● **GIVEN TASK**:
Can you transcribe the data exactly? Leave the pictures out.

______

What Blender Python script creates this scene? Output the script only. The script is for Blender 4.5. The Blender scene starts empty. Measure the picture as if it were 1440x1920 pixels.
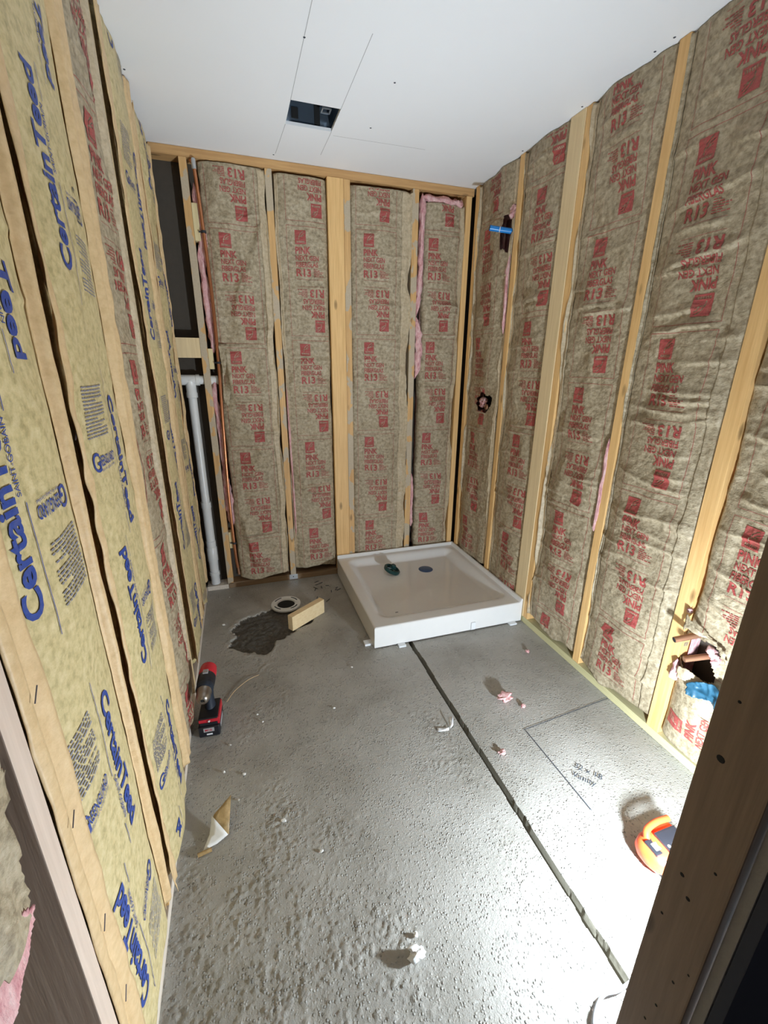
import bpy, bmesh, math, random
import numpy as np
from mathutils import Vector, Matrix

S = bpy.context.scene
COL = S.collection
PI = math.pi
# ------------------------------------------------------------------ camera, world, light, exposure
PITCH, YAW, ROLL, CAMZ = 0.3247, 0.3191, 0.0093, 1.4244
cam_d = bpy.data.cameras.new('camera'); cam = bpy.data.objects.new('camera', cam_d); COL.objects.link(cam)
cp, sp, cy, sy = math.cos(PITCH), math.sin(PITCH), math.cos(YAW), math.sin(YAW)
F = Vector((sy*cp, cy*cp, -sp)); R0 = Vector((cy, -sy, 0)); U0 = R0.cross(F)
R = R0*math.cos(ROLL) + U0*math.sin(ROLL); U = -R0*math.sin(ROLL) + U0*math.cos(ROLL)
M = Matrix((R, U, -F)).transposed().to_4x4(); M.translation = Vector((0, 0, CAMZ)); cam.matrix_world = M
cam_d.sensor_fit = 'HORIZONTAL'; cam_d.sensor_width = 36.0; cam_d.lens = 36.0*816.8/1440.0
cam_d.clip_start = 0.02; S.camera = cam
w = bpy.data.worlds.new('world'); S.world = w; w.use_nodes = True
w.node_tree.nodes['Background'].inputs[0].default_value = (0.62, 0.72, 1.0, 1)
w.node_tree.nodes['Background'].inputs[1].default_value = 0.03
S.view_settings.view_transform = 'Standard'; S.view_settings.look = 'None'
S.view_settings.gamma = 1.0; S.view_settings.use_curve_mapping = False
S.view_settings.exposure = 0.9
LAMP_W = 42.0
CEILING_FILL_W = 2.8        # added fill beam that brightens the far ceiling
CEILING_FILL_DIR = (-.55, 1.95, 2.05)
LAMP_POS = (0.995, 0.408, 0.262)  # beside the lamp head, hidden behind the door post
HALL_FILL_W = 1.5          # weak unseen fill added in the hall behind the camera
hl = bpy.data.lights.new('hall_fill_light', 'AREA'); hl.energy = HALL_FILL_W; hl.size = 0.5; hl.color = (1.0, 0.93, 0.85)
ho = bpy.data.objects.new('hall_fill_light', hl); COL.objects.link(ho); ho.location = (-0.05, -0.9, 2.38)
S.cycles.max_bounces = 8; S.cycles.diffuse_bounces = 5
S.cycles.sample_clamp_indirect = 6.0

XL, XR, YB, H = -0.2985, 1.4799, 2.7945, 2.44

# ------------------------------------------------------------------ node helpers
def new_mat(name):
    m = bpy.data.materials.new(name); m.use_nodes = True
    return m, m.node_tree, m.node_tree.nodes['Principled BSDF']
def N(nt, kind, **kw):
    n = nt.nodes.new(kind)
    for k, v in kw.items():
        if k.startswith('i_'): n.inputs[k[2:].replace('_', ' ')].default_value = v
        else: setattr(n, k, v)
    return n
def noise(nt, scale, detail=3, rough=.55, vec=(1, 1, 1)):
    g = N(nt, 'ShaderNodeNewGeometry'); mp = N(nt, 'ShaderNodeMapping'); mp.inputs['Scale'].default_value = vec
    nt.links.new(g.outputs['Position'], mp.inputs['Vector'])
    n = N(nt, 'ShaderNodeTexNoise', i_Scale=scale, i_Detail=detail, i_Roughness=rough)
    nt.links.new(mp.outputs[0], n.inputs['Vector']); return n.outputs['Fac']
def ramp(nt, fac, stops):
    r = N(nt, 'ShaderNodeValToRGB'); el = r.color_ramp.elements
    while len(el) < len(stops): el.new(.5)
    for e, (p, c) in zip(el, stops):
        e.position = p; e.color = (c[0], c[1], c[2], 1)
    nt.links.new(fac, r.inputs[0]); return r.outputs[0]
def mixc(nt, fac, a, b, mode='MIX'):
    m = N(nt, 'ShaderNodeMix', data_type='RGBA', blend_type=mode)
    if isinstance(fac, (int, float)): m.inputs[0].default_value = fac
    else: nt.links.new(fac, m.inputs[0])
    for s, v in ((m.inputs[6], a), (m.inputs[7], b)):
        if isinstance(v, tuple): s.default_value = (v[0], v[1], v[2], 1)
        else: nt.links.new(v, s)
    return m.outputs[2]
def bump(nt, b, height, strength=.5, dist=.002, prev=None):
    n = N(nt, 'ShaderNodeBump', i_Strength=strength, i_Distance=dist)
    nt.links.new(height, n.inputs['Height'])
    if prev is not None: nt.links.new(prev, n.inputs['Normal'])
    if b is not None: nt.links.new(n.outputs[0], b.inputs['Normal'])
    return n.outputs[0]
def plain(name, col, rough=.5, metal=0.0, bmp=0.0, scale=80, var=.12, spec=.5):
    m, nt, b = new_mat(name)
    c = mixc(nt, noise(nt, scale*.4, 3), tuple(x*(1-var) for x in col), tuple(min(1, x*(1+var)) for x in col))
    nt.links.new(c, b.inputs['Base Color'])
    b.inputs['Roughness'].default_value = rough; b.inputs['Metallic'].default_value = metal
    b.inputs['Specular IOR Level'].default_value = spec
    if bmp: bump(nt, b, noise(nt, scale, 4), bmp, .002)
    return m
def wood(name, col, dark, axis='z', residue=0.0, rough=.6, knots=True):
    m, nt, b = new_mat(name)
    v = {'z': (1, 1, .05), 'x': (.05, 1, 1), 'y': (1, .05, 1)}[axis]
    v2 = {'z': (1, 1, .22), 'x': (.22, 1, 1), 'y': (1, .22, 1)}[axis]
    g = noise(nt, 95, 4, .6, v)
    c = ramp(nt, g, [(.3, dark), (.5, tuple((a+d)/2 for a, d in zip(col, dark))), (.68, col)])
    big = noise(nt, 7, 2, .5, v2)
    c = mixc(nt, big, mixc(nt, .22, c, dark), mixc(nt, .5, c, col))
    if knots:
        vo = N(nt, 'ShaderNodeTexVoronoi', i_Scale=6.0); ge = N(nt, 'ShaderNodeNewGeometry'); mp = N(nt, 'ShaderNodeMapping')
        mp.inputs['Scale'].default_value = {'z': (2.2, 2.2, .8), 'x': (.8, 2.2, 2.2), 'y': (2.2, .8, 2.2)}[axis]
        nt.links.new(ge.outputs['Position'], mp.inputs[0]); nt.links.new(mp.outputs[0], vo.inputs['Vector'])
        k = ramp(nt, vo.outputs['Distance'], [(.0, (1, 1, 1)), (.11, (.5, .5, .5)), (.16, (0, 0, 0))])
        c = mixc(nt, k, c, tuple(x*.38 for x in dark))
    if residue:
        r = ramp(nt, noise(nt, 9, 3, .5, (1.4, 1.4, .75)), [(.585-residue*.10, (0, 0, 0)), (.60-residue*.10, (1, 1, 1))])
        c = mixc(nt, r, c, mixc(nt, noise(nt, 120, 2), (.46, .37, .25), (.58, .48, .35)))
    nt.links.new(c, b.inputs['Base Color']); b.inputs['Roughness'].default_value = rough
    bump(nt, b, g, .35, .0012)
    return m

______

● **SOLUTION FOR THIS EXERCISE**:
What Blender Python script creates this scene? Output the script only. The script is for Blender 4.5. The Blender scene starts empty. Measure the picture as if it were 1440x1920 pixels.
import bpy, bmesh, math, random
import numpy as np
from mathutils import Vector, Matrix

S = bpy.context.scene
COL = S.collection
PI = math.pi
# ------------------------------------------------------------------ camera, world, light, exposure
PITCH, YAW, ROLL, CAMZ = 0.3247, 0.3191, 0.0093, 1.4244
cam_d = bpy.data.cameras.new('camera'); cam = bpy.data.objects.new('camera', cam_d); COL.objects.link(cam)
cp, sp, cy, sy = math.cos(PITCH), math.sin(PITCH), math.cos(YAW), math.sin(YAW)
F = Vector((sy*cp, cy*cp, -sp)); R0 = Vector((cy, -sy, 0)); U0 = R0.cross(F)
R = R0*math.cos(ROLL) + U0*math.sin(ROLL); U = -R0*math.sin(ROLL) + U0*math.cos(ROLL)
M = Matrix((R, U, -F)).transposed().to_4x4(); M.translation = Vector((0, 0, CAMZ)); cam.matrix_world = M
cam_d.sensor_fit = 'HORIZONTAL'; cam_d.sensor_width = 36.0; cam_d.lens = 36.0*816.8/1440.0
cam_d.clip_start = 0.02; S.camera = cam
w = bpy.data.worlds.new('world'); S.world = w; w.use_nodes = True
w.node_tree.nodes['Background'].inputs[0].default_value = (0.62, 0.72, 1.0, 1)
w.node_tree.nodes['Background'].inputs[1].default_value = 0.03
S.view_settings.view_transform = 'Standard'; S.view_settings.look = 'None'
S.view_settings.gamma = 1.0; S.view_settings.use_curve_mapping = False
S.view_settings.exposure = 0.9
LAMP_W = 42.0
CEILING_FILL_W = 2.8        # added fill beam that brightens the far ceiling
CEILING_FILL_DIR = (-.55, 1.95, 2.05)
LAMP_POS = (0.995, 0.408, 0.262)  # beside the lamp head, hidden behind the door post
HALL_FILL_W = 1.5          # weak unseen fill added in the hall behind the camera
hl = bpy.data.lights.new('hall_fill_light', 'AREA'); hl.energy = HALL_FILL_W; hl.size = 0.5; hl.color = (1.0, 0.93, 0.85)
ho = bpy.data.objects.new('hall_fill_light', hl); COL.objects.link(ho); ho.location = (-0.05, -0.9, 2.38)
S.cycles.max_bounces = 8; S.cycles.diffuse_bounces = 5
S.cycles.sample_clamp_indirect = 6.0

XL, XR, YB, H = -0.2985, 1.4799, 2.7945, 2.44

# ------------------------------------------------------------------ node helpers
def new_mat(name):
    m = bpy.data.materials.new(name); m.use_nodes = True
    return m, m.node_tree, m.node_tree.nodes['Principled BSDF']
def N(nt, kind, **kw):
    n = nt.nodes.new(kind)
    for k, v in kw.items():
        if k.startswith('i_'): n.inputs[k[2:].replace('_', ' ')].default_value = v
        else: setattr(n, k, v)
    return n
def noise(nt, scale, detail=3, rough=.55, vec=(1, 1, 1)):
    g = N(nt, 'ShaderNodeNewGeometry'); mp = N(nt, 'ShaderNodeMapping'); mp.inputs['Scale'].default_value = vec
    nt.links.new(g.outputs['Position'], mp.inputs['Vector'])
    n = N(nt, 'ShaderNodeTexNoise', i_Scale=scale, i_Detail=detail, i_Roughness=rough)
    nt.links.new(mp.outputs[0], n.inputs['Vector']); return n.outputs['Fac']
def ramp(nt, fac, stops):
    r = N(nt, 'ShaderNodeValToRGB'); el = r.color_ramp.elements
    while len(el) < len(stops): el.new(.5)
    for e, (p, c) in zip(el, stops):
        e.position = p; e.color = (c[0], c[1], c[2], 1)
    nt.links.new(fac, r.inputs[0]); return r.outputs[0]
def mixc(nt, fac, a, b, mode='MIX'):
    m = N(nt, 'ShaderNodeMix', data_type='RGBA', blend_type=mode)
    if isinstance(fac, (int, float)): m.inputs[0].default_value = fac
    else: nt.links.new(fac, m.inputs[0])
    for s, v in ((m.inputs[6], a), (m.inputs[7], b)):
        if isinstance(v, tuple): s.default_value = (v[0], v[1], v[2], 1)
        else: nt.links.new(v, s)
    return m.outputs[2]
def bump(nt, b, height, strength=.5, dist=.002, prev=None):
    n = N(nt, 'ShaderNodeBump', i_Strength=strength, i_Distance=dist)
    nt.links.new(height, n.inputs['Height'])
    if prev is not None: nt.links.new(prev, n.inputs['Normal'])
    if b is not None: nt.links.new(n.outputs[0], b.inputs['Normal'])
    return n.outputs[0]
def plain(name, col, rough=.5, metal=0.0, bmp=0.0, scale=80, var=.12, spec=.5):
    m, nt, b = new_mat(name)
    c = mixc(nt, noise(nt, scale*.4, 3), tuple(x*(1-var) for x in col), tuple(min(1, x*(1+var)) for x in col))
    nt.links.new(c, b.inputs['Base Color'])
    b.inputs['Roughness'].default_value = rough; b.inputs['Metallic'].default_value = metal
    b.inputs['Specular IOR Level'].default_value = spec
    if bmp: bump(nt, b, noise(nt, scale, 4), bmp, .002)
    return m
def wood(name, col, dark, axis='z', residue=0.0, rough=.6, knots=True):
    m, nt, b = new_mat(name)
    v = {'z': (1, 1, .05), 'x': (.05, 1, 1), 'y': (1, .05, 1)}[axis]
    v2 = {'z': (1, 1, .22), 'x': (.22, 1, 1), 'y': (1, .22, 1)}[axis]
    g = noise(nt, 95, 4, .6, v)
    c = ramp(nt, g, [(.3, dark), (.5, tuple((a+d)/2 for a, d in zip(col, dark))), (.68, col)])
    big = noise(nt, 7, 2, .5, v2)
    c = mixc(nt, big, mixc(nt, .22, c, dark), mixc(nt, .5, c, col))
    if knots:
        vo = N(nt, 'ShaderNodeTexVoronoi', i_Scale=6.0); ge = N(nt, 'ShaderNodeNewGeometry'); mp = N(nt, 'ShaderNodeMapping')
        mp.inputs['Scale'].default_value = {'z': (2.2, 2.2, .8), 'x': (.8, 2.2, 2.2), 'y': (2.2, .8, 2.2)}[axis]
        nt.links.new(ge.outputs['Position'], mp.inputs[0]); nt.links.new(mp.outputs[0], vo.inputs['Vector'])
        k = ramp(nt, vo.outputs['Distance'], [(.0, (1, 1, 1)), (.11, (.5, .5, .5)), (.16, (0, 0, 0))])
        c = mixc(nt, k, c, tuple(x*.38 for x in dark))
    if residue:
        r = ramp(nt, noise(nt, 9, 3, .5, (1.4, 1.4, .75)), [(.585-residue*.10, (0, 0, 0)), (.60-residue*.10, (1, 1, 1))])
        c = mixc(nt, r, c, mixc(nt, noise(nt, 120, 2), (.46, .37, .25), (.58, .48, .35)))
    nt.links.new(c, b.inputs['Base Color']); b.inputs['Roughness'].default_value = rough
    bump(nt, b, g, .35, .0012)
    return m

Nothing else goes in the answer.